What if Greece decides not to tough it out inside the euro area and chooses instead to chase the rainbow of a new drachma and depart? Chances are good that the rest of the euro area will gladly accept the Greek offer to decamp. The self-initiated exit of Greece would serve two political purposes in the euro area. For Spain, Portugal, and others on the periphery, any ensuing economic disaster in Greece following its exit would serve as an example that no other euro area member would want to follow. In Germany and elsewhere in the core, a euro area without Greece would facilitate the political acceptance of eurobonds, since the weakest link of the chain would be gone.

 

Notes

1. http://www.european-council.europa.eu/media/582311/05-tesm2.en12.pdf. [pdf] In an inexplicable example of lack of transparency in EU policymaking, the final ESM treaty text was only made available to the public, after it had been announced that it had been signed by member states’ representatives (it still needs ratification to become law of course).
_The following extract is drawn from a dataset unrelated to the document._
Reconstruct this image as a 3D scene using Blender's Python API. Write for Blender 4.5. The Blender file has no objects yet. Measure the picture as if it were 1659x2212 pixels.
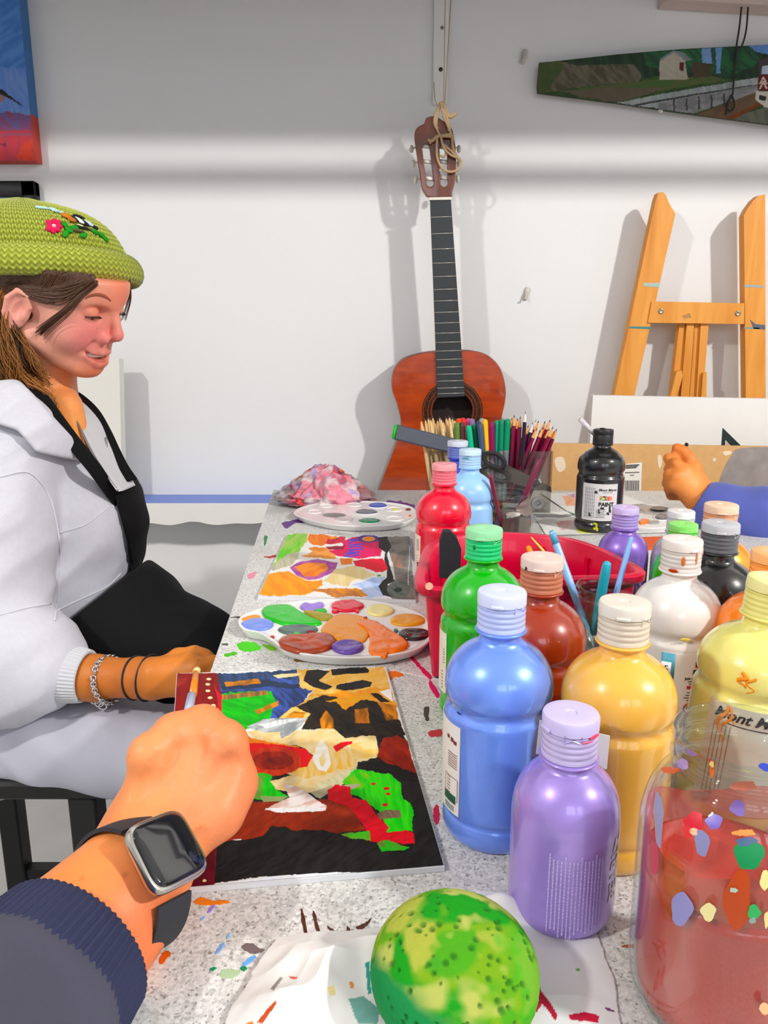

See http://www.consilium.europa.eu/homepage/showfocus?lang=en&focusID=79757

2. In Germany, the new money to the IMF comes from the Bundesbank rather than the German government, making it important that the independent Bundesbank will not lend directly to the ESM/EFSF (as it regards it as monetary financing), but can accept lending to the IMF.

3. Note that this does not mean that PSI was ceteris paribus a cost-effective idea to begin with.